London: Oil climbed to a 26-month high yesterday before easing slightly as uncertainty about Chinese fuel demand following a surprise interest rate rise countered the bullish impact of a blizzard in the US Northeast.

US crude for February was trading 24 cents lower at $91.26 (Dh335) a barrel by 10.53am GMT, after hitting an intraday high of $91.88 — the highest since October 2008. ICE Brent crude gained 3 cents to $93.80.

Oil prices have climbed 35 per cent since this year's low in May, driven by the combination of a weakened US dollar and then unusually cold weather in Europe and the United States that boosted heating fuel demand and slashed inventories.

The rise in the price of oil and other commodities has raised concerns of inflation in major fuel-importing countries.

As it strives to prevent its economy overheating, China, the world's second-biggest oil burner after the United States, on Saturday raised interest rates for the second time in just over two months. Markets had expected the rates rise, but the timing was a surprise.

Impact

When China last raised interest rates in mid-October, oil fell 4 per cent, although the market soon recovered.
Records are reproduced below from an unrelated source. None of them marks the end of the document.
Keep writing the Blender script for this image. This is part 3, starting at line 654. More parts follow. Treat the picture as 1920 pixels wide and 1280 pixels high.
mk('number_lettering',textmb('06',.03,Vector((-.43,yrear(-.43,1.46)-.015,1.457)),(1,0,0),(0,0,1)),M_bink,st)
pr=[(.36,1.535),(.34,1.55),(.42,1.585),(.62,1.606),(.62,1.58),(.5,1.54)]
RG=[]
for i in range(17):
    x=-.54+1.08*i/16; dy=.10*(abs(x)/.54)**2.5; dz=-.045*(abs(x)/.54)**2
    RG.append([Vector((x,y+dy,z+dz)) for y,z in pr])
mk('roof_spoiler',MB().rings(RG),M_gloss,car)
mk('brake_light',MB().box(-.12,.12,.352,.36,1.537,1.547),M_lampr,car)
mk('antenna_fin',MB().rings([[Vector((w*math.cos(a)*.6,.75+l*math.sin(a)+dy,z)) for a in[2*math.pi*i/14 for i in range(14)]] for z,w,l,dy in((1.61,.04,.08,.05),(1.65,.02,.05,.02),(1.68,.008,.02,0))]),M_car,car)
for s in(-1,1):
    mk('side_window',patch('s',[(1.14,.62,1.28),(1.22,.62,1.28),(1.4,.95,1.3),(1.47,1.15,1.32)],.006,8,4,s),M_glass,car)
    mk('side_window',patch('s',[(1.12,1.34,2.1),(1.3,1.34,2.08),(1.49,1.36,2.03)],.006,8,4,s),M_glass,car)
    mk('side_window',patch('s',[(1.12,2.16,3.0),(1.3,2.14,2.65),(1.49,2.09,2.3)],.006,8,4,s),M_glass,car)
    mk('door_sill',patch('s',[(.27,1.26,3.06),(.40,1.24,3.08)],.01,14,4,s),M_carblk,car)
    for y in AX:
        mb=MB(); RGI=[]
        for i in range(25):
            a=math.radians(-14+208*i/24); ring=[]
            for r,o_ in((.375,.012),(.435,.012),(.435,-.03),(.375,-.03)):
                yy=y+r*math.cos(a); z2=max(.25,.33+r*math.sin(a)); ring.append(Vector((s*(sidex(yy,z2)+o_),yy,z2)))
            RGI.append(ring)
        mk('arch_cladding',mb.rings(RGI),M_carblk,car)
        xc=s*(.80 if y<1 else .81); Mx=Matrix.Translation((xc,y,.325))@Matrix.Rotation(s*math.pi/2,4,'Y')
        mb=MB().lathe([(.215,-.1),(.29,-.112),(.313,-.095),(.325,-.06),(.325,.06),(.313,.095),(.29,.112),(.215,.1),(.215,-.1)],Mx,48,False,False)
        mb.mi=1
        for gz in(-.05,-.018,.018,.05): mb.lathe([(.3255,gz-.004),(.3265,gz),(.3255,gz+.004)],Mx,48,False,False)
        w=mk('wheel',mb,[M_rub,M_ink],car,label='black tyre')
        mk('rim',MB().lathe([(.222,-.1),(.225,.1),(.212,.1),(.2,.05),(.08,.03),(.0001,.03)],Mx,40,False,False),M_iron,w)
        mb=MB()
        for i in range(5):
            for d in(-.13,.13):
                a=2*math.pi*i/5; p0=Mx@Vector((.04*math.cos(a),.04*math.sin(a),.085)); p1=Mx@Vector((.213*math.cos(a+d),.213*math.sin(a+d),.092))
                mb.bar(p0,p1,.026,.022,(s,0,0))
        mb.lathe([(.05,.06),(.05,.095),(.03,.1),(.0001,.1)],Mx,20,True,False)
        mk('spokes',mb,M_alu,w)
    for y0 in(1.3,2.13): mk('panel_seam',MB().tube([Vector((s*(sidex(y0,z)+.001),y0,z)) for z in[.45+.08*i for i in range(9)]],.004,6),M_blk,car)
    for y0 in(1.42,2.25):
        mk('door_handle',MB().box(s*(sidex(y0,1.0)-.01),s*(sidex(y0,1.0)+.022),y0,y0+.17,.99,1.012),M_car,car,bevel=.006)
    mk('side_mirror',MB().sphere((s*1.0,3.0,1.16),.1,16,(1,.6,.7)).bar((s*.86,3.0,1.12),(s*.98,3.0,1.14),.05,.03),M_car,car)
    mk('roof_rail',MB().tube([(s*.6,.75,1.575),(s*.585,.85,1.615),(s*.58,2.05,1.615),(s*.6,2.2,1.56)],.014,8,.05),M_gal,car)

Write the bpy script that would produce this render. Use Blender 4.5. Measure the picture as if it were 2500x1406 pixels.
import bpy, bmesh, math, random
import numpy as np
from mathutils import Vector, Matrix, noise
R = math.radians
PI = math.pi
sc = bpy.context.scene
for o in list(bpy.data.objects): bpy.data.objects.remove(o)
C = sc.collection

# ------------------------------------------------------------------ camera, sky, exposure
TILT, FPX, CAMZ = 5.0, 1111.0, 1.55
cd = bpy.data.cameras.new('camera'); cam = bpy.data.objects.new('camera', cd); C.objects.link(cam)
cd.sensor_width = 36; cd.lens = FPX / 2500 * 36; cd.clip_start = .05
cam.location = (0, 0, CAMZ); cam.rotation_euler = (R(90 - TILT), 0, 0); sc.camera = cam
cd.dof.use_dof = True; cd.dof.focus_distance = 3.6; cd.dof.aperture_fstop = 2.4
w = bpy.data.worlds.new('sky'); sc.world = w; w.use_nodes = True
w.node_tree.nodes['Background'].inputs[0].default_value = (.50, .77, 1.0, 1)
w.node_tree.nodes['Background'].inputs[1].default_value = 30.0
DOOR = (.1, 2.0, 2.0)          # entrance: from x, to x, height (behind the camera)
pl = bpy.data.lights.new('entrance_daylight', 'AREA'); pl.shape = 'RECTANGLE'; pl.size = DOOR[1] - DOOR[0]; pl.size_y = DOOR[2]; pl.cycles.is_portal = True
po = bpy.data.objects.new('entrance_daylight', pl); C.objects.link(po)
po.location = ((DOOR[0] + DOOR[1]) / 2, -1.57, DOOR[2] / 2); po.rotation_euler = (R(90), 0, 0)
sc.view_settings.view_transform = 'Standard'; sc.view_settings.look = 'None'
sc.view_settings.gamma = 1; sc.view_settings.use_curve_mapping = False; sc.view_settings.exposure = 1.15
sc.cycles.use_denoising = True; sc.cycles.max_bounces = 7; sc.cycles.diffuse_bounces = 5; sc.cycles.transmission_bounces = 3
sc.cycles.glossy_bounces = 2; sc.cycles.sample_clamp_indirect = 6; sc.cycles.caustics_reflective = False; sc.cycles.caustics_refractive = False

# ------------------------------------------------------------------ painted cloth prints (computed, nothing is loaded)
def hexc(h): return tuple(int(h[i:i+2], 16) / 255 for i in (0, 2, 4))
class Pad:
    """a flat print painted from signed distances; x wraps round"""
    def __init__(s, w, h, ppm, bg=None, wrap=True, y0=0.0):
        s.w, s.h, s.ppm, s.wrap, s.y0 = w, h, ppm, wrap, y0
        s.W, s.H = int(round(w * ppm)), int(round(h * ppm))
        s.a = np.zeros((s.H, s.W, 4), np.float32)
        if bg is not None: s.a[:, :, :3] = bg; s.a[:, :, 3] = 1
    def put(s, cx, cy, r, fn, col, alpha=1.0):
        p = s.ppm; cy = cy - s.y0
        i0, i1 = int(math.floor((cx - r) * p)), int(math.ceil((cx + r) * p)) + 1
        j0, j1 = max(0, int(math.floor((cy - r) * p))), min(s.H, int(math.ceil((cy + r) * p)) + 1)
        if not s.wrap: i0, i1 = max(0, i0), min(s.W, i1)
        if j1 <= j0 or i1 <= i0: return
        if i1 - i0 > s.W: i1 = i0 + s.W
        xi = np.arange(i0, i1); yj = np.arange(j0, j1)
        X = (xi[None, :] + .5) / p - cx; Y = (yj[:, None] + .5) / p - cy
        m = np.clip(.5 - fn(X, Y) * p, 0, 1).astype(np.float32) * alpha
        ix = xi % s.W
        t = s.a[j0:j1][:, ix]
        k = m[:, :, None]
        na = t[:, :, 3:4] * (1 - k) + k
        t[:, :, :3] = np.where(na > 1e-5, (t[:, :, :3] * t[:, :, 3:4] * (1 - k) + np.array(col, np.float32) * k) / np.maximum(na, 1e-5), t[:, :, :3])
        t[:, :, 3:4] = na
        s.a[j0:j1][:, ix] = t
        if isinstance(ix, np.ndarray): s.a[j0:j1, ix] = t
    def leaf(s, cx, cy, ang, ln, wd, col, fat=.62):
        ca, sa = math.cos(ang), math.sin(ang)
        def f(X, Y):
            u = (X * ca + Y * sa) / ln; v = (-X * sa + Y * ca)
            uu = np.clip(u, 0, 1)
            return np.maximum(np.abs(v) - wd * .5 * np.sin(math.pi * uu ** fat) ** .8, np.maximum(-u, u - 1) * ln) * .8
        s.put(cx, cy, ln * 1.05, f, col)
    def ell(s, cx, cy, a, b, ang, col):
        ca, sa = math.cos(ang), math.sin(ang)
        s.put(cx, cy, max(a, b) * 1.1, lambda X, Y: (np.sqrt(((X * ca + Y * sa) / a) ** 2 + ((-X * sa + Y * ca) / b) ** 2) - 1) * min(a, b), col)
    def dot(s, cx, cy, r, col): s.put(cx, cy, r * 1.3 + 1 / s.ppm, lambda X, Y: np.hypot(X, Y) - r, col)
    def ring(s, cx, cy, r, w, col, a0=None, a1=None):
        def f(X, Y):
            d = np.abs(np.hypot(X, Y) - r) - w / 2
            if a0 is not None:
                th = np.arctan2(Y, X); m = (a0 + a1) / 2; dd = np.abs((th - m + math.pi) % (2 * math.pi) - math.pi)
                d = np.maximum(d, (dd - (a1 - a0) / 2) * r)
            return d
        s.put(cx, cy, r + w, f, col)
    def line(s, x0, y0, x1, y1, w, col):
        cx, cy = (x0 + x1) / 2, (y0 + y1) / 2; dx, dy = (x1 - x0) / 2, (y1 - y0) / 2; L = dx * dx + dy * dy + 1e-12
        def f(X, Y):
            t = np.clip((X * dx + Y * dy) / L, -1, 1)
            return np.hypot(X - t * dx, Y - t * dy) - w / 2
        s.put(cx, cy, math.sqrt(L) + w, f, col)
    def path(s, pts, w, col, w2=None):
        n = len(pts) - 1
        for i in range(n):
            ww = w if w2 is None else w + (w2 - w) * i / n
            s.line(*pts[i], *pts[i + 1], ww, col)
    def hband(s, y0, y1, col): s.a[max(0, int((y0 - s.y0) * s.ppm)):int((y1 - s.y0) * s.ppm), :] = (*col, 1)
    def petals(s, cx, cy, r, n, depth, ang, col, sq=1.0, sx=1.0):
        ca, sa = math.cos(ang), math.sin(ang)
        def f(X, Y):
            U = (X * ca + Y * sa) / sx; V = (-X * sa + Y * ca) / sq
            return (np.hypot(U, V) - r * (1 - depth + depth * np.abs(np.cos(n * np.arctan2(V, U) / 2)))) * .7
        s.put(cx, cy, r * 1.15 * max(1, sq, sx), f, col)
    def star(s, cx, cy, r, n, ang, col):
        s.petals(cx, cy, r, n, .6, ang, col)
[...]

Analysts said this time the immediate impact was difficult to judge because trade is very thin over the year-end holiday period, but in general a slower Chinese economy implied reduced oil consumption.

"What it does show is that China is serious when it says 2011 is going to be the year of prudent fiscal policy," said Olivier Jakob of Petromatrix.

"Further Chinese interest rate hikes will now be expected for 2011."

Longer term and especially for other commodities with more fundamental strength than oil, analysts predicted a raw materials rally had further to run.

"This certainly doesn't spell the end of the commodities boom or the strong China story. It's a smart move that may have caught the market off guard," said Mark Pervan, senior commodities analyst at ANZ.

Commodities began to rise around September, coinciding with a wider financial markets rally, following US quantitative easing that weakened the dollar.

A weaker dollar stokes buying in dollar-denominated commodities, made relatively cheap for holders of other currencies.

In December the rally has also drawn strength from strong heating oil demand because of unusually cold weather in the northern hemisphere.

The first widespread blizzard of the season slammed into the northeastern United States, the world's top heating oil market, on Sunday.

Any increase in demand and a subsequent drop in inventories could eventually persuade Opec to act, but at a conference in Quito earlier in December, Opec left existing output targets unchanged.